One of the interesting facts about Shaker Furniture was that in the early days as member joined, they brought with them all their possessions which were divided up and used where needed.
They also brought with them skills and design ideas from the world so some of that shows in the different communities.
What I fine amazing is that they built things as need arose for themselves in a different way than they did with the products they mass produced for sale.
It was not uncommon to have chairs of different design size and shape in one room.
Got my Design Book today and will try and unwind myself and take it to someplace quiet for a good read.
Yes.
Chris
Thank you so much for taking me to Pleasant Hill.

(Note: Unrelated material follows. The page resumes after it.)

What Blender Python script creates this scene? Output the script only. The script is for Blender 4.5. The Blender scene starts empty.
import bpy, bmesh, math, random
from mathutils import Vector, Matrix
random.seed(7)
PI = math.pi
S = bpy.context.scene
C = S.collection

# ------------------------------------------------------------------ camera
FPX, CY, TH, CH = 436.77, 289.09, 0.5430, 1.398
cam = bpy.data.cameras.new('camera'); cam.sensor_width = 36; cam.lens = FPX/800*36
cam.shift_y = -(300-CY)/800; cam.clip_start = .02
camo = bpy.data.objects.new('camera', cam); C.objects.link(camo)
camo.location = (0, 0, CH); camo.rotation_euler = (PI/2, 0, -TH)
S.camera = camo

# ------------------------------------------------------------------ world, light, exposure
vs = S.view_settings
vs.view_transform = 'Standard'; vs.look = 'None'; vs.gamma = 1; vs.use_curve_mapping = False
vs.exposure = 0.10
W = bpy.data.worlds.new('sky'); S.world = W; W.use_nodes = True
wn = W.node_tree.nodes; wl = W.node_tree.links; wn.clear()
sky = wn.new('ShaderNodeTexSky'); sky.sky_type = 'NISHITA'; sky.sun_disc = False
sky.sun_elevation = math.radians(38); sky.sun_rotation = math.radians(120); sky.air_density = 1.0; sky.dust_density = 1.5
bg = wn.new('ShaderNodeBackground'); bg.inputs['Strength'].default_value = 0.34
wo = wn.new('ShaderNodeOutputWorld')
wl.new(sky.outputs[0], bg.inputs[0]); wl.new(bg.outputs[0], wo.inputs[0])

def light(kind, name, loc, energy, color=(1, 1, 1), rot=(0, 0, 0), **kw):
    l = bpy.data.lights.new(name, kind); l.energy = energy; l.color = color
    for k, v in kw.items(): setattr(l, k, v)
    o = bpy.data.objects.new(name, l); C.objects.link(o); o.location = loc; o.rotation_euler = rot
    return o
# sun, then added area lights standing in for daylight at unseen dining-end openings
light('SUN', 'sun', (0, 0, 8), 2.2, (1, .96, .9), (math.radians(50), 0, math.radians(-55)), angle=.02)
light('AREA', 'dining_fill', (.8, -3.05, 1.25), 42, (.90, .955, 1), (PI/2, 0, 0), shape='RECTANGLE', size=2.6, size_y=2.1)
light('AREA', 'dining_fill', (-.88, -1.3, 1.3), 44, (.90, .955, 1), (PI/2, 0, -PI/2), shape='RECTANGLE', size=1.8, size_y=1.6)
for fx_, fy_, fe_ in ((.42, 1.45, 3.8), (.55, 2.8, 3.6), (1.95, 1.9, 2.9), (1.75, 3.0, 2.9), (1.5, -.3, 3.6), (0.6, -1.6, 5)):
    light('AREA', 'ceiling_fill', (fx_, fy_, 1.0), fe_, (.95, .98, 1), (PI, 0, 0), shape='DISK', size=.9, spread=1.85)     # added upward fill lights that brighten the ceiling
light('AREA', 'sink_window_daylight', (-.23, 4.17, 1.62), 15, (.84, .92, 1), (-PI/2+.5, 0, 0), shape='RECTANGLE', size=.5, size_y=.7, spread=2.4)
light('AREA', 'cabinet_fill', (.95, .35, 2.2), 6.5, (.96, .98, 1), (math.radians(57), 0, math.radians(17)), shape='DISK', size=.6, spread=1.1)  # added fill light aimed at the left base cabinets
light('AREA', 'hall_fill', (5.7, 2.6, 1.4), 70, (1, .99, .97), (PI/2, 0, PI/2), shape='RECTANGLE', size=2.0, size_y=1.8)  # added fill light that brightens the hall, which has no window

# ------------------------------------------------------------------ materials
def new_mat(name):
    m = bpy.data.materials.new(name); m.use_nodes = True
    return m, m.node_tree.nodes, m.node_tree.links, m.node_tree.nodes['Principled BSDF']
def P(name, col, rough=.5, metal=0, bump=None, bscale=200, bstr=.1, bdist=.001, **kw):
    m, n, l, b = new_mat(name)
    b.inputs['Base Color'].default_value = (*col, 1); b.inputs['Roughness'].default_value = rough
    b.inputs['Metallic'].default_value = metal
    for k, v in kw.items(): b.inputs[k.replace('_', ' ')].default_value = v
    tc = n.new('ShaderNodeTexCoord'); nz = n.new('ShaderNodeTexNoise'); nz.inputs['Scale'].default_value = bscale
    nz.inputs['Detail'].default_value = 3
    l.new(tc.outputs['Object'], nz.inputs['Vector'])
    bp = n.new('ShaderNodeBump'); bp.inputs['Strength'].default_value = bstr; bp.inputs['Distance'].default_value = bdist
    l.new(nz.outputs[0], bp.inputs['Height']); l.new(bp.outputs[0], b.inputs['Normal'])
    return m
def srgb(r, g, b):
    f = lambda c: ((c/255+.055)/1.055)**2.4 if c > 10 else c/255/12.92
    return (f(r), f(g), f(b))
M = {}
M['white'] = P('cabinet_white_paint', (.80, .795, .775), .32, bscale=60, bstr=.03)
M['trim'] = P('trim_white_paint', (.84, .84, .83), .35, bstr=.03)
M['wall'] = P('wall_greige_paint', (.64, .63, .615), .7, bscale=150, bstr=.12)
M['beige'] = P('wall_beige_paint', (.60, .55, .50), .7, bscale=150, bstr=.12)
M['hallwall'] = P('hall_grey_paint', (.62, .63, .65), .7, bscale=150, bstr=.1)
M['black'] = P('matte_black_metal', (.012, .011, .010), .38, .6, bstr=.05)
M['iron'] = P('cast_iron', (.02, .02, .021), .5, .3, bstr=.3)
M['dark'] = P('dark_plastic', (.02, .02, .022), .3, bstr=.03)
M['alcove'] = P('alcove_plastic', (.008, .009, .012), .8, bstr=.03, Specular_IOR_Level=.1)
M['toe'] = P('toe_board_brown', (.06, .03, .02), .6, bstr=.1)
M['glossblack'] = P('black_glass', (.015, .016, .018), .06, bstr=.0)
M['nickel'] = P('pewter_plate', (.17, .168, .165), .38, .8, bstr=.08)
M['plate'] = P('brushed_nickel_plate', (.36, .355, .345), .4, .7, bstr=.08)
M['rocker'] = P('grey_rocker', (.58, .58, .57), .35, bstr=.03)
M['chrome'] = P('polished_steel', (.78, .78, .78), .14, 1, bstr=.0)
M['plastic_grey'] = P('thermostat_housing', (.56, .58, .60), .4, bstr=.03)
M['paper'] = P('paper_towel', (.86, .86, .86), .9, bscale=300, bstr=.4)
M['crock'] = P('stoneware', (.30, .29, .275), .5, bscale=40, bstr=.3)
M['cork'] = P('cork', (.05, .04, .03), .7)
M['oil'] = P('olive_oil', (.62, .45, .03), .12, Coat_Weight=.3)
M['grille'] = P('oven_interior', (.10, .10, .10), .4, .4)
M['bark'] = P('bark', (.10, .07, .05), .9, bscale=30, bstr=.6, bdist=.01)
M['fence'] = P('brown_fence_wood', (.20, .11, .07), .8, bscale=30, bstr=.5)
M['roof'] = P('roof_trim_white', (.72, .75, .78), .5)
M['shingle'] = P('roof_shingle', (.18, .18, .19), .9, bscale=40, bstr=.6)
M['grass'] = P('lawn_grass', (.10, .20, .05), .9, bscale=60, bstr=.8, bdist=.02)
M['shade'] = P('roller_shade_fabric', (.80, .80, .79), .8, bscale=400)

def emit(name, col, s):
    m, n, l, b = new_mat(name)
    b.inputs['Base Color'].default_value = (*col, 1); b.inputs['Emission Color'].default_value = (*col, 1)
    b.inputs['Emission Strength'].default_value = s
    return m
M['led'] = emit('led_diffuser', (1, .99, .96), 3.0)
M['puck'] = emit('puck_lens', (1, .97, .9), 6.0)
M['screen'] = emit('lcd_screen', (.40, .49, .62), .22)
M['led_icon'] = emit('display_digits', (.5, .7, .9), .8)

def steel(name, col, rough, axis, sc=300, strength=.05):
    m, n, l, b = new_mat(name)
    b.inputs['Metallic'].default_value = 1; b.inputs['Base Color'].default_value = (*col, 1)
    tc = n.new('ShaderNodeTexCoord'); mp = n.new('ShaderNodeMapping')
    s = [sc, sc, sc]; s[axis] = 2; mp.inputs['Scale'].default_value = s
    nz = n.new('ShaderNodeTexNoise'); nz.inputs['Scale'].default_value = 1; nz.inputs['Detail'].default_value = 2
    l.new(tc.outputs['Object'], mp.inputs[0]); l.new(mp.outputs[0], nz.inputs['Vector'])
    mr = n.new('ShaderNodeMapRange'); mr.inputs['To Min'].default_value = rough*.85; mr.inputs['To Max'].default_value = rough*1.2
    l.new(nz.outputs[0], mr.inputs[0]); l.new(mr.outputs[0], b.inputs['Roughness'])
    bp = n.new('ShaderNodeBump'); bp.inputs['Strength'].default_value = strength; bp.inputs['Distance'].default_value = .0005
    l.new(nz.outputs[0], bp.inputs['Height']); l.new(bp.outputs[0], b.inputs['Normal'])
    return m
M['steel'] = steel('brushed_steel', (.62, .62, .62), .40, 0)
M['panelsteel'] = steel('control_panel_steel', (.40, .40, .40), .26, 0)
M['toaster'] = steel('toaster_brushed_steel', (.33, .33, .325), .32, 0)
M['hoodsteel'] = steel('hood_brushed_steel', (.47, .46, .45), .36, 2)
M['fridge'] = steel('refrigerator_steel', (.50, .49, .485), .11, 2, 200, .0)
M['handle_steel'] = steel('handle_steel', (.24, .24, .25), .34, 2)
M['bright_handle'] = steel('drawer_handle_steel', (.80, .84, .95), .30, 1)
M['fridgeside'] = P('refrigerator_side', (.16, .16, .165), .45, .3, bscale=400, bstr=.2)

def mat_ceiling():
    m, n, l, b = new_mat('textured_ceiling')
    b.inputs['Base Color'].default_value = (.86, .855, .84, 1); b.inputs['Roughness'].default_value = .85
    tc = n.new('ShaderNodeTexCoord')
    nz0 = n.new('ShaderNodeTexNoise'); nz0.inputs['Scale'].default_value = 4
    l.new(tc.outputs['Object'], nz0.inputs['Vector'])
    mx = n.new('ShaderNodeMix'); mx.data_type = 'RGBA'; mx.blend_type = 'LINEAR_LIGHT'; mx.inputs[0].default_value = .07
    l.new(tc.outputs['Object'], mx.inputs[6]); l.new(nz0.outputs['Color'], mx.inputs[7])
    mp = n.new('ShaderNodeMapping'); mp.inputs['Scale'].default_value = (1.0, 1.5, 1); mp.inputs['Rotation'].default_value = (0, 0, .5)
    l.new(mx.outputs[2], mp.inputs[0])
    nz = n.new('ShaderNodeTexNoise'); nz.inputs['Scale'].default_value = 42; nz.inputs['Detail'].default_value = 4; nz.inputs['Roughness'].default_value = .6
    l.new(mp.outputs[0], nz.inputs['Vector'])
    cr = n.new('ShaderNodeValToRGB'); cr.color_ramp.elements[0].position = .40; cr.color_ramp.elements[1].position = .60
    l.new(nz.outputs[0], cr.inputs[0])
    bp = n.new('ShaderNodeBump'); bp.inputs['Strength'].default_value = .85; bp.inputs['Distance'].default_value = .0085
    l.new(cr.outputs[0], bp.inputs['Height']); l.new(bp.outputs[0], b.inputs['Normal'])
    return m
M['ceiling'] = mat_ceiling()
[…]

I enjoyed the day so much and learned a great deal .Listening to the docent singing so beautifully, and so explaining the Shaker culture, was for me a memory I will hold forever.
very best
david
In my pre-making days I lived in Bloomington, Indiana for a couple of years in the mid ’80’s and one of my best memories of that time was driving down to Pleasant Hill and spending the weekend. Although I didn’t truly “get” the design/function aesthetic of the Shaker communities, The spare functionality floored me. There are now a lot of shaker peg based holding devices in my home. I also remember that the beds were comfortable and the food basic but very tasty. Thanks for the slideshow-it brought back some great memories.
I was once caught in that posture under a table at the Musee des Arts Decoratifs in Paris, by the curator, soon after it’s re-opening in the mid-90’s. I was then invited on the remainder of the museum tour she was giving to the other Parisian museum curators. Most useful sketch of a table leaf mechanism I’d ever made.